LONDON (Reuters) - Rupert Murdoch’s 21st Century Fox (FOXA.O) has raised its offer for Britain’s Sky (SKYB.L) in an agreed deal valuing the pay-TV group at $32.5 billion, seeing off rival bidder Comcast (CMCSA.O) for now.
Fox, which has been trying to buy the pan-European group since December 2016, offered to pay 14 pounds per share, a 12 percent premium to Comcast’s offer, but below the 15.00 pounds Sky shares were trading at on Wednesday.
Analysts said the bid threw down the gauntlet for Comcast, the world’s biggest entertainment company, to return with a higher offer.
The U.S. cable group gatecrashed Murdoch’s attempt to buy the 61 percent of Sky his group did not already own in February, when Fox was still firmly stuck in the regulatory process.
One top-40 Sky shareholder said they expected Comcast to come back with a counter bid for Sky.
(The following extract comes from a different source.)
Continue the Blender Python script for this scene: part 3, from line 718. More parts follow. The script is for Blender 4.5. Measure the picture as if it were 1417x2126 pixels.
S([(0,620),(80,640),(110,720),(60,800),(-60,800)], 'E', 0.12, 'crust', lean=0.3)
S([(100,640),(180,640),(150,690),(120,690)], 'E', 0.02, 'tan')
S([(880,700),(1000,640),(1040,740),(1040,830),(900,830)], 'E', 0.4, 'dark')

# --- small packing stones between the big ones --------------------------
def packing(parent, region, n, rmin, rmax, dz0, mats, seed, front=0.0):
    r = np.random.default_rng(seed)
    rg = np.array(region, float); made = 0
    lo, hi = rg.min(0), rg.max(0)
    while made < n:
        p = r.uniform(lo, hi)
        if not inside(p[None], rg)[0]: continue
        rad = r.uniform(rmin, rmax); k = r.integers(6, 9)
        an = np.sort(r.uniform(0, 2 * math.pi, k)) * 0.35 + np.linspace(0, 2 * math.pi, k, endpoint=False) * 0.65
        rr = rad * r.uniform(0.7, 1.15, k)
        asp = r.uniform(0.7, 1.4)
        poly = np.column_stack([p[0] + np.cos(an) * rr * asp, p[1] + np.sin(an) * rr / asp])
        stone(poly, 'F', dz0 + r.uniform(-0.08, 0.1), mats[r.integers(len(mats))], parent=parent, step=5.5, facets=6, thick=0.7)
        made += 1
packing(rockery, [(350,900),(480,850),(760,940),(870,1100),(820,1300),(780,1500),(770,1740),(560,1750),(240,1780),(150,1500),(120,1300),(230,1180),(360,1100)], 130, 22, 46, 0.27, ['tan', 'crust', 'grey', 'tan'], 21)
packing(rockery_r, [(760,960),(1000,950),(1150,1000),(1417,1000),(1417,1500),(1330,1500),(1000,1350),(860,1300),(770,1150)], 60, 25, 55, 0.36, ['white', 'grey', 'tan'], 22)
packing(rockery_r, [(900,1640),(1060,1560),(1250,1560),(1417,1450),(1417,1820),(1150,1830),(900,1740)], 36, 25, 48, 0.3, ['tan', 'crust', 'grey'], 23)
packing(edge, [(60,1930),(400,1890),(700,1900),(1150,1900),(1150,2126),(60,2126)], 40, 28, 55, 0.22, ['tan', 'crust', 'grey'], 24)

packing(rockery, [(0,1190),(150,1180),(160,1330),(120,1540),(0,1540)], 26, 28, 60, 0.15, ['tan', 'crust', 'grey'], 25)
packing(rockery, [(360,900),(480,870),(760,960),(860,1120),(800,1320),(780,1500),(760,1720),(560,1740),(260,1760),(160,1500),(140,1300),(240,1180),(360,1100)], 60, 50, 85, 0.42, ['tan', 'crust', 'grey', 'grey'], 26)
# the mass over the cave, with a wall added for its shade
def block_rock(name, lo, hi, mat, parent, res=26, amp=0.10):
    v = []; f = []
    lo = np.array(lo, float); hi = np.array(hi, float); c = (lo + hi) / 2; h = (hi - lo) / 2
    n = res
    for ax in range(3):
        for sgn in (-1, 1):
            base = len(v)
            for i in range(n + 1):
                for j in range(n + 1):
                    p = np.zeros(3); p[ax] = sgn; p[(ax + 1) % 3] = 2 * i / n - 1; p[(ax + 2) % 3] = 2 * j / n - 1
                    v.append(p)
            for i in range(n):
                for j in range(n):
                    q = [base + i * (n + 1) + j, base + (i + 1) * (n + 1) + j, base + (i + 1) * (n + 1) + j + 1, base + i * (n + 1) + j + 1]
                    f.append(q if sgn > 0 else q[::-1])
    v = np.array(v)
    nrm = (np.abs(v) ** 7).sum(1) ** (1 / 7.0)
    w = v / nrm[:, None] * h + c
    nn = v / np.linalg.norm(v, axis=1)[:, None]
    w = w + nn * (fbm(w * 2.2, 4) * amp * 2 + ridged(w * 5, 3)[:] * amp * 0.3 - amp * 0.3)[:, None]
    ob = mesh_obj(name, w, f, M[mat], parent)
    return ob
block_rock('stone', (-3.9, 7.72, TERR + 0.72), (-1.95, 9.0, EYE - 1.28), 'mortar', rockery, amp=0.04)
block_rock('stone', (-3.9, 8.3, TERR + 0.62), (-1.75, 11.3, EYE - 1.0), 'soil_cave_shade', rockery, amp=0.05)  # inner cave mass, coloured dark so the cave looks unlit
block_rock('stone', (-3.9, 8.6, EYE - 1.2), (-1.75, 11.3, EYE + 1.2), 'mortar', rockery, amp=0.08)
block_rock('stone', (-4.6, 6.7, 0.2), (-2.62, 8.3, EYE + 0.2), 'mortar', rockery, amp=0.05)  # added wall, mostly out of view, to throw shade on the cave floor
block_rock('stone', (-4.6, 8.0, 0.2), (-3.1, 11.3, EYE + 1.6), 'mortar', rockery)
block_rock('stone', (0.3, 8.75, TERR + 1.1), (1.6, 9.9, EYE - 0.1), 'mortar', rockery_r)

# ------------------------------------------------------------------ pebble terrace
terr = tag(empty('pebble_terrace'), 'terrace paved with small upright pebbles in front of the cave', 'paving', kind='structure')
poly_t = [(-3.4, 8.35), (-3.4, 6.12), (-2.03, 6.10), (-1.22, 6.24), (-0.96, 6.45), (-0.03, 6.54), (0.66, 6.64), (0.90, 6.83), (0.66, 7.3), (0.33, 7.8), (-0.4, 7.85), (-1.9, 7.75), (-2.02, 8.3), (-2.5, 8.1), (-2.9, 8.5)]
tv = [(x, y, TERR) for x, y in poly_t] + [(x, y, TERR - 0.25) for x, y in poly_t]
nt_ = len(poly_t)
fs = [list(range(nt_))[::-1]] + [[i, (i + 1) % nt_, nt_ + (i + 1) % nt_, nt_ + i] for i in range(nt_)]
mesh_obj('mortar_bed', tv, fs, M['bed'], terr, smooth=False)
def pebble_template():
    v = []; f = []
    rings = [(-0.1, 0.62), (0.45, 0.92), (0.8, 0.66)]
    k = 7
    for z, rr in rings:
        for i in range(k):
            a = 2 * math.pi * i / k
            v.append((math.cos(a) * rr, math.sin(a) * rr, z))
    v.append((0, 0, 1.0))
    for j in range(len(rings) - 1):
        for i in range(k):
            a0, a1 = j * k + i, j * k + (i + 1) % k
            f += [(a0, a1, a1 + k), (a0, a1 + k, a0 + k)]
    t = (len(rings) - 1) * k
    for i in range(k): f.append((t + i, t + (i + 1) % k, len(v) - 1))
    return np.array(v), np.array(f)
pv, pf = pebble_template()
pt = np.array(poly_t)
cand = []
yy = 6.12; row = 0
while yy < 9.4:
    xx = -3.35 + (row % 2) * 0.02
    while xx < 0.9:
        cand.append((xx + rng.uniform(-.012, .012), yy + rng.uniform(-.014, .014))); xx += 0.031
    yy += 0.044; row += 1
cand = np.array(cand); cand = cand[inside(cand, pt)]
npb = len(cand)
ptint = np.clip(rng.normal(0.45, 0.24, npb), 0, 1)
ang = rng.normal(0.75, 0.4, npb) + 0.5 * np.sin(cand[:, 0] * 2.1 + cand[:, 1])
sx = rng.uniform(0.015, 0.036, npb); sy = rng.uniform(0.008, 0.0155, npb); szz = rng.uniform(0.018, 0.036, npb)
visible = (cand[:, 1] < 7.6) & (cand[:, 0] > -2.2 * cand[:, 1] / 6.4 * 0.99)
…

“The end price really depends on the appetite of those companies and how much they are willing to take their leverage up and at what stage their shareholders say enough is enough,” the shareholder, who did not wish to be identified, said.
The fight for Britain’s leading pay-TV group is part of a bigger battle being waged in the entertainment industry as the world’s media giants offer tens of billions of dollars in deals to be able to compete with Netflix and Amazon.
Comcast and Walt Disney (DIS.N) are locked in a separate $70 billion-plus battle to buy most of Fox’s assets, which would include Sky.